Après plusieurs défaites, la Chine est obligée d’accepter l’entrée des occidentaux sur son territoire et d’ouvrir le commerce au monde. Cette intrusion des étrangers sur son territoire, de culture très différente, provoque une révolte nationaliste à partir de 1897, sous l’impulsion d’une secte du nom de « Poing de la concorde et de la justice » rebaptisée par les Anglais Boxers. La haine des occidentaux provoque des meurtres et des saccages. Ces évènements vont se traduire par l’intervention de huit nations qui dans un premier temps vont prendre le port de Tsingtao par les Allemands, de Port-Arthur par les Russes, de fort Bayard par les Français et de port Edward par les Anglais.

Au printemps 1900, l’impératrice Tseu Hi (ou Ci Xi) soutient ouvertement les Boxers qui attaquent maintenant les représentations étrangères, assassinent de nombreux chrétiens et détruisent des églises, attaquent des trains, puis, le meurtre du chancelier de la délégation du Japon et du chef de la délégation allemande, provoquent le siège du quartier des Légations à Pékin. L’Allemagne, l’Autriche-Hongrie, les États-Unis, la France, la Grande-Bretagne, le Japon, l’Italie et la Russie vont immédiatement intervenir.

LES HUIT NATIONS

 

On estime l’effectif des Français à 17 000 hommes, les Allemands à 19 600, les Anglais à 14 500, les Italiens à 2 000, les Américains à 1 600.

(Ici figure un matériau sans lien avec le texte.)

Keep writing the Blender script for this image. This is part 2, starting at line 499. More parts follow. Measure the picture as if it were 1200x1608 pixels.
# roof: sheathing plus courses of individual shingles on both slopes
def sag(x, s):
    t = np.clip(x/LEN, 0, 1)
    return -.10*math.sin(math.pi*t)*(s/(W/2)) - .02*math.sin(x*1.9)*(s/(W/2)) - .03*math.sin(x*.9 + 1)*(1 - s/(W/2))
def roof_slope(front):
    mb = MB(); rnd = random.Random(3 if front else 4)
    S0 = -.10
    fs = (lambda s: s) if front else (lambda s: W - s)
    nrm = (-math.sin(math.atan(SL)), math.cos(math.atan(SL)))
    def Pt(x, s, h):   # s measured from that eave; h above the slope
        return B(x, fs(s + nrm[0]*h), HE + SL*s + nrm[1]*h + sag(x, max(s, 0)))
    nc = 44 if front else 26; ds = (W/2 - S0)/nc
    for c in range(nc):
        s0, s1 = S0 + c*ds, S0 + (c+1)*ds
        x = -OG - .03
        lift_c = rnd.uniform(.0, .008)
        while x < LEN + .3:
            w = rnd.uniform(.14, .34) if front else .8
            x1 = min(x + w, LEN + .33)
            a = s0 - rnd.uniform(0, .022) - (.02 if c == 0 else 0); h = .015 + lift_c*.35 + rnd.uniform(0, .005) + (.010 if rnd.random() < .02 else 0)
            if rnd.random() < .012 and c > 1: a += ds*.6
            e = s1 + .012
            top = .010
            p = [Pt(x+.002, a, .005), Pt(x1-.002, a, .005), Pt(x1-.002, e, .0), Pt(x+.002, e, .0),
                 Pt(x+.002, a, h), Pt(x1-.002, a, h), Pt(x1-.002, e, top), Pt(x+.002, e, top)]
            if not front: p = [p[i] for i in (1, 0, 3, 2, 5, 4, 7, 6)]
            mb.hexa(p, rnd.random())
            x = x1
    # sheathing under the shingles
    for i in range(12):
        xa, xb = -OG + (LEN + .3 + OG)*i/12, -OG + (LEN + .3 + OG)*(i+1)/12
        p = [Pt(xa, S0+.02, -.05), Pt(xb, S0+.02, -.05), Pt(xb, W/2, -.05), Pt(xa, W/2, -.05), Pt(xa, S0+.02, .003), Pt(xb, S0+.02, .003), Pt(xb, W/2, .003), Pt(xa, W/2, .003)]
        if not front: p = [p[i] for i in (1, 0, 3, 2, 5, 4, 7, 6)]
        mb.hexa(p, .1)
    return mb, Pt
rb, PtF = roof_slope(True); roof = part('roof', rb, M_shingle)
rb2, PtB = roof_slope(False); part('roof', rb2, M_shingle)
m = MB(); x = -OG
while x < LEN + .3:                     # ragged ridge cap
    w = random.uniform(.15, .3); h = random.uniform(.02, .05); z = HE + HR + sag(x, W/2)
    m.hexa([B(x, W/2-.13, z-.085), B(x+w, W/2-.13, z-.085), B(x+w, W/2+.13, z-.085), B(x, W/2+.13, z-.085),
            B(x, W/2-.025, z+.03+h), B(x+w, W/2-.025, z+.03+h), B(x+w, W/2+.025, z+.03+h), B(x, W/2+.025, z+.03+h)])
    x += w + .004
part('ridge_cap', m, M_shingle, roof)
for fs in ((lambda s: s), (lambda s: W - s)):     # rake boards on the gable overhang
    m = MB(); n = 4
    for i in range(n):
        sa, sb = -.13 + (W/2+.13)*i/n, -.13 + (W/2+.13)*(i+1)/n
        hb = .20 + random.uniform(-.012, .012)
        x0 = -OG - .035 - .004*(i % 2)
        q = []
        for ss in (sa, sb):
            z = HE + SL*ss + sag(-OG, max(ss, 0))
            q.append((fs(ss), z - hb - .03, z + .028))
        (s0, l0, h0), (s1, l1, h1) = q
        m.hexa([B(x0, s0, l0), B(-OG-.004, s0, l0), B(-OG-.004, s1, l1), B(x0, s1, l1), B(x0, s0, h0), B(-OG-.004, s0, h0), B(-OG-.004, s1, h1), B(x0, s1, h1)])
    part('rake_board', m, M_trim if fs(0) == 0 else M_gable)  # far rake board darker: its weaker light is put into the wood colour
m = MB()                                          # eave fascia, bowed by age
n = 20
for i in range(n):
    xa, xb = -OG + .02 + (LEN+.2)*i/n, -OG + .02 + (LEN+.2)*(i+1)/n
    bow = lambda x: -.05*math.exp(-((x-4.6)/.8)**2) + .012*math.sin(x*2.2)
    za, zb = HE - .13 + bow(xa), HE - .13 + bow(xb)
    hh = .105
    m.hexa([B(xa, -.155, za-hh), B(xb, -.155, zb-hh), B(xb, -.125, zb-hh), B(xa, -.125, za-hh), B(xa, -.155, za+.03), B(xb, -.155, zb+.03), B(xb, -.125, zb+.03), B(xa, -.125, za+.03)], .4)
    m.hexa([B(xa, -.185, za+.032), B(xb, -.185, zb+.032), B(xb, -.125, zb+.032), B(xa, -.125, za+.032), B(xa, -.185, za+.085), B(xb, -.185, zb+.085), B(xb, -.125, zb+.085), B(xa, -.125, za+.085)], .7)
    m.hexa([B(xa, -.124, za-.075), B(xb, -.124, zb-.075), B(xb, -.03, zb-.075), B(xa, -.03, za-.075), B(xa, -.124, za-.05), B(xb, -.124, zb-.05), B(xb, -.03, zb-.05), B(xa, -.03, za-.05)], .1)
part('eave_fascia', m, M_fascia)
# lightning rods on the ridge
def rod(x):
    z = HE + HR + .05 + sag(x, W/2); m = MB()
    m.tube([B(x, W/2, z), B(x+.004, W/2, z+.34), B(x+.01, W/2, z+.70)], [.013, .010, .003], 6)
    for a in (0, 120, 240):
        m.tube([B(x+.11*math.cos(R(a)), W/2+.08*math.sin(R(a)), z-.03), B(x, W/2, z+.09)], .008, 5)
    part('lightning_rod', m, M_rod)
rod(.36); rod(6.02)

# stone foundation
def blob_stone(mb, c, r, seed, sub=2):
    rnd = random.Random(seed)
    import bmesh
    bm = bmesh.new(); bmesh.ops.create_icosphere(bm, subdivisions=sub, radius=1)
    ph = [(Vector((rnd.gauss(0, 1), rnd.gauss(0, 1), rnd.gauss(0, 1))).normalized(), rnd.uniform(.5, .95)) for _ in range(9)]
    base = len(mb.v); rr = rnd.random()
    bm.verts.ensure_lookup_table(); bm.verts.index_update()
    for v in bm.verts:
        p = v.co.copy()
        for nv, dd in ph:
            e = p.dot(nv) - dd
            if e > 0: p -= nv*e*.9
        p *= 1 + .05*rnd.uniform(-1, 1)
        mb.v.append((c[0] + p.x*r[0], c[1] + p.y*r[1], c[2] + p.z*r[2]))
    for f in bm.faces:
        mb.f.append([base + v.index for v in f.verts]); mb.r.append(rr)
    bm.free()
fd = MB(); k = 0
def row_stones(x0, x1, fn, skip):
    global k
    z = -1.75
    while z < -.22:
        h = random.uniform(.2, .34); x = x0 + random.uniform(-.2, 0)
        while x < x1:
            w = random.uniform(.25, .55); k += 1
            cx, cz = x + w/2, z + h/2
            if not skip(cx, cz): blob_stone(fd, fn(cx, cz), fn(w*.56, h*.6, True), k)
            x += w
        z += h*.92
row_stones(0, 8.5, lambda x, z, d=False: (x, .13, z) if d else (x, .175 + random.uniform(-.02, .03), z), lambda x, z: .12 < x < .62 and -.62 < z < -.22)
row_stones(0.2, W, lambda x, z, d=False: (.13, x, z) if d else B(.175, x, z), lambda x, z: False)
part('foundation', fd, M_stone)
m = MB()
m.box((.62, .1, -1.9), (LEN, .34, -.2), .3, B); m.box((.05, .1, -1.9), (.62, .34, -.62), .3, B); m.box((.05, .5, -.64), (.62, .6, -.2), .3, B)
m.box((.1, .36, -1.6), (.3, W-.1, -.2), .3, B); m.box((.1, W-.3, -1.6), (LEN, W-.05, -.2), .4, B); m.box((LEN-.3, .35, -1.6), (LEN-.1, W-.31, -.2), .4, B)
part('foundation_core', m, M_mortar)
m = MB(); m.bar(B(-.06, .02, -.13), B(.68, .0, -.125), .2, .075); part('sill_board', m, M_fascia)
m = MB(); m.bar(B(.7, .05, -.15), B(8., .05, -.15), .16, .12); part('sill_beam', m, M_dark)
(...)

L’intervention française en Chine connaît trois phases :

  • Dès juillet, un premier bataillon d’infanterie coloniale et une batterie d’artillerie, soit 800 hommes sous le commandement du lieutenant-colonel Ytasse, sont engagés lors du siège de Tien Tsin.
  • Le 15 juillet, la troupe est à deux bataillons et une batterie, soit 1 300 hommes, sous les ordres du colonel de Pelacot. Ce dernier commande la prise de Tien Tsin.
  • Avec l’arrivée des renforts, la troupe atteint la valeur d’une brigade, sous le commandement du général Frey. Cette troupe marchera sur Pékin et participera à la prise de la Cité impériale.